──────── SOURCE EXCERPT ────────

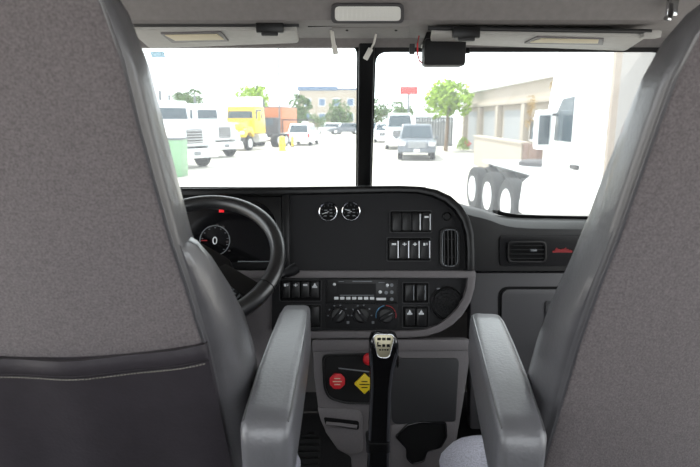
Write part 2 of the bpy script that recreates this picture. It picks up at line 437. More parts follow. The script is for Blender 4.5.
for px in pxs:
    X, pr = rows_at(px); X = min(X, XR - .03); rings.append([V((X, y, z)) for y, z in pr])
obj('passenger_pad', MB().loft(rings), 'dash_dark', db, ang=50)
RF = Fr((0, Yr, Zp(300, Yr)), (1, 0, 0), (0, math.sin(.12), math.cos(.12)))
Rr = RF.pl
obj('passenger_panel', MB().prism(Rr([(470, 272.5), (664, 272.5), (664, 430), (470, 430)]), RF, -.06, 0, bev=.012), 'grey_mid', db)
q = Rr(rpoly([(501, 289), (659, 289), (659, 395), (501, 395)], [9, 9, 9, 9]))
gb = obj('glove_box_door', MB().prism(q, RF, -.01, .007, bev=.003), 'grey_mid', db)
gq = Rr(rpoly([(498, 286.5), (662, 286.5), (662, 398), (498, 398)], 11))
obj('glove_box_gap', MB().ribbon(gq, q, RF, -.004, .0015, closed=True), 'hole', db)
lq = Rr(rpoly(rect(544, 300.5, 572, 328), 3)); lqi = Rr(rpoly(rect(546.5, 303, 569.5, 325.5), 3))
obj('latch_surround', MB().ribbon(lq, lqi, RF, .006, .012, bev=.0015, closed=True), 'dark', gb)
obj('latch', MB().prism(Rr(rpoly(rect(550.5, 305, 563, 318.5), 2)), RF, .006, .012, bev=.002), 'dark', gb)
# upper dark fascia inset on the passenger side
EF = Fr((0, Yr, Zp(250, Yr)), (1, 0, 0), (0, 0, 1)); E = EF.pl
obj('fascia_inset', MB().prism(E(rpoly([(499, 235), (664, 235), (664, 266), (499, 266)], 5)), EF, -.01, .006, bev=.003), 'black', db)
# defroster slot in the passenger pad
sl = MB()
o = [(2.04, -1.3), (1.965, .2)]
sl.loft([[V((Xp(p, 215, 2.0), y, Zp(prof_right(p) + d, y) + e)) for y, d, e in ((2.05, -.5, .006), (1.972, .4, .006), (1.972, .4, -.005), (2.05, -.5, -.005))] for p in (496, 503, 515, 540, 590, 640)])
obj('defroster_slot', sl, 'hole', db)
mb = MB()
mb.tube([V((Xp(p, 215, 1.97), 1.967, Zp(prof_right(p) + .2, 1.967) + .007)) for p in (497, 503, 515, 540, 590, 640)], .003, 6)
obj('slot_lip', mb, 'satin', db)
# red emblem on passenger fascia
mb = MB()
for pts in (rect(552.5, 250.6, 572, 252.3), [(554, 251.4), (556, 247.8), (557.2, 247.8), (555.4, 251.4)], [(557.6, 251.4), (559, 249), (560.2, 249), (559, 251.4)], [(560.6, 251.4), (561.8, 248.6), (563, 248.6), (562, 251.4)],
            [(563.4, 251.4), (565, 247.6), (566.2, 247.6), (565, 251.4)], [(566.6, 251.4), (567.6, 249), (568.8, 249), (568, 251.4)], [(569.4, 251.4), (570.2, 249.6), (571.6, 250.4), (571.2, 251.4)], rect(555.4, 249.4, 558.4, 250.1), rect(564, 249.2, 568, 249.9)):
    mb.prism(E(pts, .006), EF, .004, .009)
mb.prism(E([(555, 251), (557, 248.6), (561, 249.6), (565, 248.4), (570, 251)], .006), EF, .004, .008)
obj('emblem', mb, 'redprint', db)['label'] = 'small red metal script emblem'

def flat_vent(label, x0, y0, x1, y1, fr, c, n_h, n_v, rad, glint=True):
    r = thing('air_vent', label, 'vent', fr.w(*fr.ab((x0 + x1) / 2, (y0 + y1) / 2, c), c))
    o = fr.pl(rpoly(rect(x0, y0, x1, y1), rad), c); i = fr.pl(rpoly(rect(x0 + 2.2, y0 + 2.2, x1 - 2.2, y1 - 2.2), max(rad - 2, 1)), c)
    obj('vent_frame', MB().ribbon(o, i, fr, c + .0004, c + .009, bev=.002, closed=True), 'satin', r)
    obj('vent_back', MB().prism(i, fr, c + .0004, c + .001), 'hole', r)
    for k in range(n_h):
        y = y0 + 2.4 + (y1 - y0 - 4.8) * (k + .5) / n_h
        a0, b = fr.ab(x0 + 2.4, y, c); a1, _ = fr.ab(x1 - 2.4, y, c)
        R = Matrix.Rotation(-.35, 3, 'X') @ Matrix((fr.u, -fr.n, fr.v)).transposed()
        obj('louver', MB().box(fr.w((a0 + a1) / 2, b, c + .0055), (a1 - a0, .009, .003), R), 'plate', r)
    for k in range(n_v):
        x = x0 + 2.4 + (x1 - x0 - 4.8) * (k + .5) / n_v
        a, b0 = fr.ab(x, y1 - 2.6, c); a, b1 = fr.ab(x, y0 + 2.6, c)
        obj('louver', MB().box(fr.w(a, (b0 + b1) / 2, c + .0055), (.0035, .008, b1 - b0), Matrix((fr.u, -fr.n, fr.v)).transposed()), 'dark', r)
    return r
v = flat_vent('rounded black air vent left of the red emblem on the passenger dash', 506.5, 240.5, 546, 262.5, EF, .0065, 4, 0, 6)
a, b = EF.ab(533, 250, .012)
obj('slide_tab', MB().box(EF.w(a, b, .014), (.022, .012, .007), bev=.002), 'dim', v)
v = flat_vent('rounded black air vent right of the red emblem half hidden by the passenger seat', 579, 242.5, 618, 262.5, EF, .0065, 4, 0, 6)
v = flat_vent('tall capsule shaped air vent at the right end of the centre dash', 439.5, 227.5, 459, 268, DF, 0, 0, 4, 8)
o = D(rpoly(rect(441.5, 229.5, 457.5, 266.5), 6.5)); i = D(rpoly(rect(442.2, 230.2, 456.8, 265.8), 6))
obj('bright_edge', MB().ribbon(o, i, DF, .006, .009, closed=True), 'dim', v)
for yy in (239, 257):
    a0, b0 = DF.ab(443, yy); a1, _ = DF.ab(456, yy)
    obj('crossbar', MB().box(DF.w((a0 + a1) / 2, b0, .002), (a1 - a0, .01, .0025), Matrix((DF.u, -DF.n, DF.v)).transposed()), 'satin', v)
cap = tag(obj('sensor_cap', MB().lathe([(.014, .0004), (.014, .003), (.010, .005), (.009, .003), (0, .003)], DF.w(*DF.ab(447, 216.5)), DF.n, 20), 'satin'),
          'small round black sensor cap above the capsule shaped air vent', 'sensor')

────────

* _GIVEN REQUEST_
Using the material above, copy every line in which the string "script" occurs.

* _FINAL RESULT_
Write part 2 of the bpy script that recreates this picture. It picks up at line 437. More parts follow. The script is for Blender 4.5.
obj('emblem', mb, 'redprint', db)['label'] = 'small red metal script emblem'